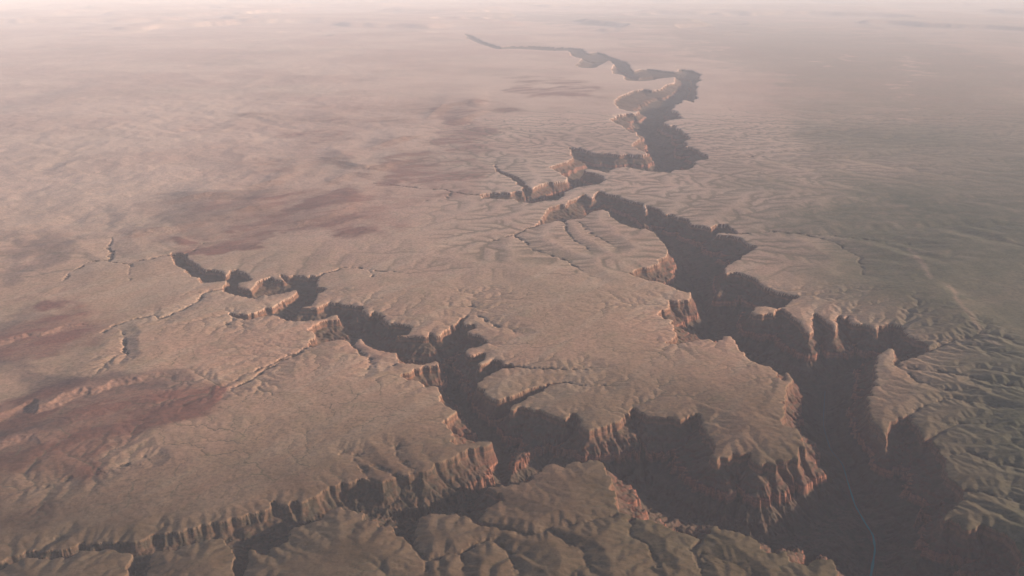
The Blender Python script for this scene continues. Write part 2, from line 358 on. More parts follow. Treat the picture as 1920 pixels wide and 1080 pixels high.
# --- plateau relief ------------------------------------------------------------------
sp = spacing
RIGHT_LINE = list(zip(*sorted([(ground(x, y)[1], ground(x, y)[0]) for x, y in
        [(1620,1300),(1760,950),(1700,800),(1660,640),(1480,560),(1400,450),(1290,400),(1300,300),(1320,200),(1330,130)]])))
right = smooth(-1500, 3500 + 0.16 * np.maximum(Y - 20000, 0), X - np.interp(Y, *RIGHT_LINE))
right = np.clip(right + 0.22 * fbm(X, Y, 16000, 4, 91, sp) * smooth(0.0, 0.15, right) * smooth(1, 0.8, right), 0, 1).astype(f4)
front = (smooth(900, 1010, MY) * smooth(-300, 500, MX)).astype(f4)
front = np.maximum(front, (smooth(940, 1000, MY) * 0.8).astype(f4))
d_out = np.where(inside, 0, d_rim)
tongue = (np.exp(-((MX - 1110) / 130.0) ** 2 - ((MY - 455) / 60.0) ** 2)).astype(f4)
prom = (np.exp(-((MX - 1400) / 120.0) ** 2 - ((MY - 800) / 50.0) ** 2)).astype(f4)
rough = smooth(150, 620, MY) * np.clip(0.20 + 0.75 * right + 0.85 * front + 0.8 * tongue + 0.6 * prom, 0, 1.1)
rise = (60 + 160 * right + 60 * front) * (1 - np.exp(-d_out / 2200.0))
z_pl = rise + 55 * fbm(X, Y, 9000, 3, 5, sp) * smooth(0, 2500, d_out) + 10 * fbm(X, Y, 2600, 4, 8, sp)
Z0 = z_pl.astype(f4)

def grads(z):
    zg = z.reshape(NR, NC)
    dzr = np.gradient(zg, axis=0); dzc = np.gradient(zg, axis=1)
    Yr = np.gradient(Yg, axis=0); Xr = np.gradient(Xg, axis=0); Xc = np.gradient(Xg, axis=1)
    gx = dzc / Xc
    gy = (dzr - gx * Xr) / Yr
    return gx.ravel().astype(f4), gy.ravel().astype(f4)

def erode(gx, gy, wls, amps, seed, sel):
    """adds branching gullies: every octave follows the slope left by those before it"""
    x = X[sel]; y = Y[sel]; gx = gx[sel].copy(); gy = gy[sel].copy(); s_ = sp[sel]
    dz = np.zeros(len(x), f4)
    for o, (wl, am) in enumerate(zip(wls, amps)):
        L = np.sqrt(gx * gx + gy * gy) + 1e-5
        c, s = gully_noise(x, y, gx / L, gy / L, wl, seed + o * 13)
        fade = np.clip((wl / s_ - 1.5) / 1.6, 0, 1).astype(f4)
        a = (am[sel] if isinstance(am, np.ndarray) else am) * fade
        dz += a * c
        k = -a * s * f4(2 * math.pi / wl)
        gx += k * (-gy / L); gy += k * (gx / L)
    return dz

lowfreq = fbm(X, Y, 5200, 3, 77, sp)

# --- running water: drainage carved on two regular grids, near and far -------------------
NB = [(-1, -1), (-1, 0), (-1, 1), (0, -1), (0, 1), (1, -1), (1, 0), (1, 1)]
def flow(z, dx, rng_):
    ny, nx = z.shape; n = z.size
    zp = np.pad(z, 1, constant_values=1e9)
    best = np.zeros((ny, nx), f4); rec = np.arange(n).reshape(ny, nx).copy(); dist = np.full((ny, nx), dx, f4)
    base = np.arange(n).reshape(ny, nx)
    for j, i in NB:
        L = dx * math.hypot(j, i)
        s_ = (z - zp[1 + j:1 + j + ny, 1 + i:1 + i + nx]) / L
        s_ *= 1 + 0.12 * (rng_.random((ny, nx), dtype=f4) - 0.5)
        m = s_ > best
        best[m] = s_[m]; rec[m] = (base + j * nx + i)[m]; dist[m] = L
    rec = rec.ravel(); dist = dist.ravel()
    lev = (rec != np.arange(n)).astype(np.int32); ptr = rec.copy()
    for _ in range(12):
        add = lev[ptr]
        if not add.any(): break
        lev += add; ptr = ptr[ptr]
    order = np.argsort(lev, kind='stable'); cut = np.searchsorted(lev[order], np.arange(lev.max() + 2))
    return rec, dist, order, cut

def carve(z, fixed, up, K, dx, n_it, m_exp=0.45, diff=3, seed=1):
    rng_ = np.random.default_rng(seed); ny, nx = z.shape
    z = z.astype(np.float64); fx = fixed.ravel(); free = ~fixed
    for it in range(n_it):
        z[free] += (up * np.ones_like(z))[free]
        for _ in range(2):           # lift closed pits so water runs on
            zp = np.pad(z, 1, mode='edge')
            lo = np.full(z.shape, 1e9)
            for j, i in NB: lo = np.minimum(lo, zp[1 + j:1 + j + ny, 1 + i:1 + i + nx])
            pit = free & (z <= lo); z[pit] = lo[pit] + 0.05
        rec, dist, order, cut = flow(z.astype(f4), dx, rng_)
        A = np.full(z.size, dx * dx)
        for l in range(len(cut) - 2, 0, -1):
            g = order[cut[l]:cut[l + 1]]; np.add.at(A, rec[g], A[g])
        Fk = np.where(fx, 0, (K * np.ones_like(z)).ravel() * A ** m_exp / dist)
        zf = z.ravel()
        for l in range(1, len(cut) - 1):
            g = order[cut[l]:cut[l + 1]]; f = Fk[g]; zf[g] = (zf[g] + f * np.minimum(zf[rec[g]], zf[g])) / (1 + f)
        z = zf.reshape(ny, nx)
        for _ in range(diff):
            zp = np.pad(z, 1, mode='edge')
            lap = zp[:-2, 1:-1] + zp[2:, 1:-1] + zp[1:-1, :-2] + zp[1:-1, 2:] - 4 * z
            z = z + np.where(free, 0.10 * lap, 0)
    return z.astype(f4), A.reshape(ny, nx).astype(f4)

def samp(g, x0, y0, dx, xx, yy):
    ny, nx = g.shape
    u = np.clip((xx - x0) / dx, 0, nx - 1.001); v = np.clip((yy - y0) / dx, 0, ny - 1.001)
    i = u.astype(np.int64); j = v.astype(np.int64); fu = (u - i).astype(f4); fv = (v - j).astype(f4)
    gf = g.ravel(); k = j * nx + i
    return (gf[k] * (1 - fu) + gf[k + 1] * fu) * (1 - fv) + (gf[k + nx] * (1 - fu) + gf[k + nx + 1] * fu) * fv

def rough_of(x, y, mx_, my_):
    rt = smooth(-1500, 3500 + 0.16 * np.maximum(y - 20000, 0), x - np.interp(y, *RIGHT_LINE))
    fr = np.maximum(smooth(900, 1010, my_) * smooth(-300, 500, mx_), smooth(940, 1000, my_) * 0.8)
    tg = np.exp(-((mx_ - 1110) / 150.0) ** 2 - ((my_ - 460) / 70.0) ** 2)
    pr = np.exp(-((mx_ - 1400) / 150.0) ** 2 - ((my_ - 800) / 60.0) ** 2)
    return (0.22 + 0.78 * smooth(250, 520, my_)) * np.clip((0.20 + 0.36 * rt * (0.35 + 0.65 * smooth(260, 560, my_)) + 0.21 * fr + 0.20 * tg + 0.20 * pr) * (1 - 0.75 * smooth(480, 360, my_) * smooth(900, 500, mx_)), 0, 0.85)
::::
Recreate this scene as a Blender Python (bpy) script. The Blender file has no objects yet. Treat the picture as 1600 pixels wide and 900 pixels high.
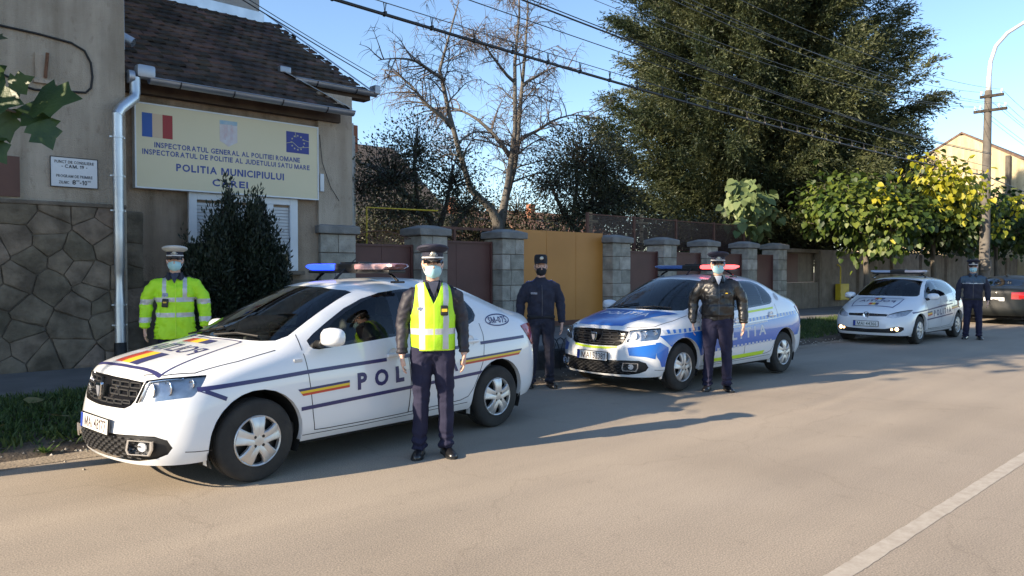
::::
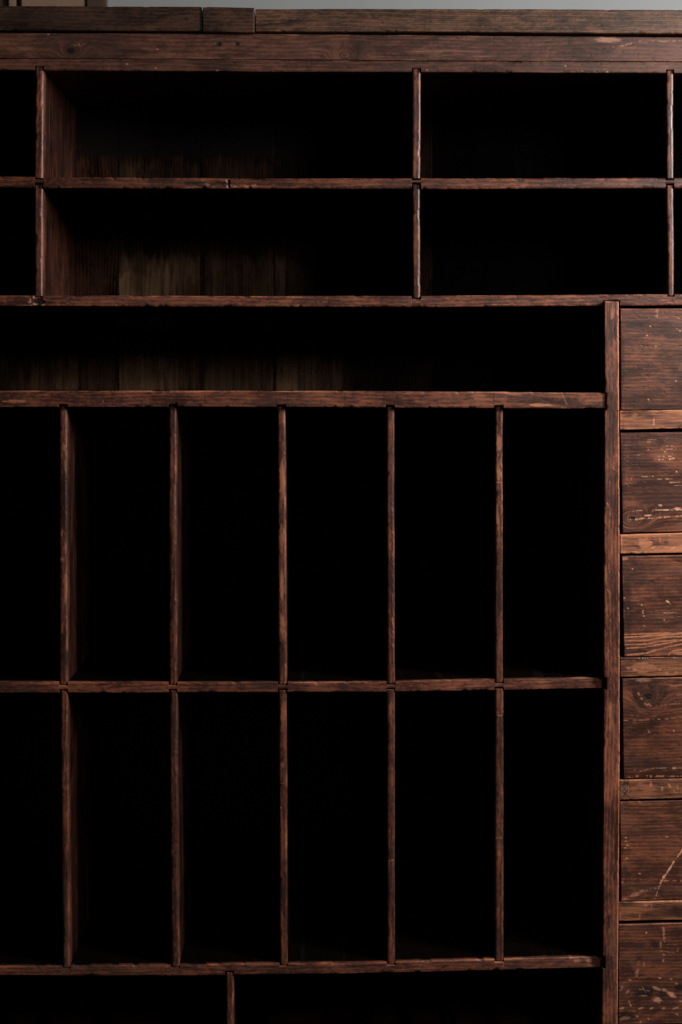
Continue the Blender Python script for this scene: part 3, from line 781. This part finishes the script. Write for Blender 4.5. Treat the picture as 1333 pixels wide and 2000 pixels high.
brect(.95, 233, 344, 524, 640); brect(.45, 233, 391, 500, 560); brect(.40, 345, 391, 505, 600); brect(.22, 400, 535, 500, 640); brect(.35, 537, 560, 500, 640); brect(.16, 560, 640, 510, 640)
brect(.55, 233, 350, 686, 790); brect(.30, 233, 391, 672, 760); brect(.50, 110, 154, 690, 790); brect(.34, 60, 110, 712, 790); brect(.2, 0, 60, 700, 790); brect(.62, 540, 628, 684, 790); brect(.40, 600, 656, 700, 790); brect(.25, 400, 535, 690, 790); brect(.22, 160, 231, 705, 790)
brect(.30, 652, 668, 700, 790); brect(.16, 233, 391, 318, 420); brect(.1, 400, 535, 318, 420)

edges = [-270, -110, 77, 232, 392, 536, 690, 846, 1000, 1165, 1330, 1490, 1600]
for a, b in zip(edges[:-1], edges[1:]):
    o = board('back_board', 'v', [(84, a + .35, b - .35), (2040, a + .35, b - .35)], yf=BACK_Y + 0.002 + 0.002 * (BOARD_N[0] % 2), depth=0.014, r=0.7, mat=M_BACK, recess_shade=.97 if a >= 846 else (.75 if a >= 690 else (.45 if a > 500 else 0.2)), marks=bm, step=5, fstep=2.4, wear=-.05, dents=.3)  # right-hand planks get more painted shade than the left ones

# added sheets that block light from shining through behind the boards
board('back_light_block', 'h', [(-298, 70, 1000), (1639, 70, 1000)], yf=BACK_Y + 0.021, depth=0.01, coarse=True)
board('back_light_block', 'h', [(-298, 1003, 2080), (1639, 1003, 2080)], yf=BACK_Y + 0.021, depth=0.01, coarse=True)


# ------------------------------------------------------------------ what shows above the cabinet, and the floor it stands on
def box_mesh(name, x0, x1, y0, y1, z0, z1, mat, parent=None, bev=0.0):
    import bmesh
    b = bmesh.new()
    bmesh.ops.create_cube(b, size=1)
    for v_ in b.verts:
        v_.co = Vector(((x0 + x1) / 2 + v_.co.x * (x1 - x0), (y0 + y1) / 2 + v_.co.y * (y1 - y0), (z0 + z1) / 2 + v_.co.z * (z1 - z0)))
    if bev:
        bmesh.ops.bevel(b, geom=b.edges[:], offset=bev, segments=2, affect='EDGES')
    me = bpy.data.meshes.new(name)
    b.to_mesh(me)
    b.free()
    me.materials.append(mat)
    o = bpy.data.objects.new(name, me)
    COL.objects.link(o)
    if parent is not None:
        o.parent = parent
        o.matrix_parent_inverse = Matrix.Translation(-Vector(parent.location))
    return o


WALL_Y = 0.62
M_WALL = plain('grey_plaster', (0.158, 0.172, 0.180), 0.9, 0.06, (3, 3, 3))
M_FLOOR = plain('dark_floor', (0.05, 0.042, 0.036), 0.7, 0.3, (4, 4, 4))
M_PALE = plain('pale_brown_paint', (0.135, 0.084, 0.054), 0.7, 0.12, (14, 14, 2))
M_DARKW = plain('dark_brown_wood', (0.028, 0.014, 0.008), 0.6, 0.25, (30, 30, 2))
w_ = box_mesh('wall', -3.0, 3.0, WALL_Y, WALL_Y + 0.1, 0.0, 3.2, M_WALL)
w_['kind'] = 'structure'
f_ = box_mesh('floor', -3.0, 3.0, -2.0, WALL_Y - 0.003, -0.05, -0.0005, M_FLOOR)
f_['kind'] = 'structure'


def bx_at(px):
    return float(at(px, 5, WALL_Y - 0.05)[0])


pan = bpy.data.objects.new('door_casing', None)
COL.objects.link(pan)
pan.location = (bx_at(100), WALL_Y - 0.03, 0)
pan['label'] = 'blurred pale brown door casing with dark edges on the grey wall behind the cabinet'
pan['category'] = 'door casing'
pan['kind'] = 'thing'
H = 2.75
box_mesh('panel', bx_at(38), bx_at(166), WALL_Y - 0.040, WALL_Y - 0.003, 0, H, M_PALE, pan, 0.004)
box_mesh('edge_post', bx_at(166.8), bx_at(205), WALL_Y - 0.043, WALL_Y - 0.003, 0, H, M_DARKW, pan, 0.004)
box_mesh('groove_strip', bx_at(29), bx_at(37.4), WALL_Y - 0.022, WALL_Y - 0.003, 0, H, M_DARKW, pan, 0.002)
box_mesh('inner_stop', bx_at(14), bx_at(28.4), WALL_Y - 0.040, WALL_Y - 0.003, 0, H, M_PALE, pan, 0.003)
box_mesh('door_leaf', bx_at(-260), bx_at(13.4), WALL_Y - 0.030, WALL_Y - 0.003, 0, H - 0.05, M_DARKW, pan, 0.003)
::::
Extract exactly and only these lines: the line containing "The Blender Python script for this scene continues.", the line containing "return gx.ravel().astype(f4), gy.ravel().astype(f4)", and every line between them.

The Blender Python script for this scene continues. Write part 2, from line 358 on. More parts follow. Treat the picture as 1920 pixels wide and 1080 pixels high.
# --- plateau relief ------------------------------------------------------------------
sp = spacing
RIGHT_LINE = list(zip(*sorted([(ground(x, y)[1], ground(x, y)[0]) for x, y in
        [(1620,1300),(1760,950),(1700,800),(1660,640),(1480,560),(1400,450),(1290,400),(1300,300),(1320,200),(1330,130)]])))
right = smooth(-1500, 3500 + 0.16 * np.maximum(Y - 20000, 0), X - np.interp(Y, *RIGHT_LINE))
right = np.clip(right + 0.22 * fbm(X, Y, 16000, 4, 91, sp) * smooth(0.0, 0.15, right) * smooth(1, 0.8, right), 0, 1).astype(f4)
front = (smooth(900, 1010, MY) * smooth(-300, 500, MX)).astype(f4)
front = np.maximum(front, (smooth(940, 1000, MY) * 0.8).astype(f4))
d_out = np.where(inside, 0, d_rim)
tongue = (np.exp(-((MX - 1110) / 130.0) ** 2 - ((MY - 455) / 60.0) ** 2)).astype(f4)
prom = (np.exp(-((MX - 1400) / 120.0) ** 2 - ((MY - 800) / 50.0) ** 2)).astype(f4)
rough = smooth(150, 620, MY) * np.clip(0.20 + 0.75 * right + 0.85 * front + 0.8 * tongue + 0.6 * prom, 0, 1.1)
rise = (60 + 160 * right + 60 * front) * (1 - np.exp(-d_out / 2200.0))
z_pl = rise + 55 * fbm(X, Y, 9000, 3, 5, sp) * smooth(0, 2500, d_out) + 10 * fbm(X, Y, 2600, 4, 8, sp)
Z0 = z_pl.astype(f4)

def grads(z):
    zg = z.reshape(NR, NC)
    dzr = np.gradient(zg, axis=0); dzc = np.gradient(zg, axis=1)
    Yr = np.gradient(Yg, axis=0); Xr = np.gradient(Xg, axis=0); Xc = np.gradient(Xg, axis=1)
    gx = dzc / Xc
    gy = (dzr - gx * Xr) / Yr
    return gx.ravel().astype(f4), gy.ravel().astype(f4)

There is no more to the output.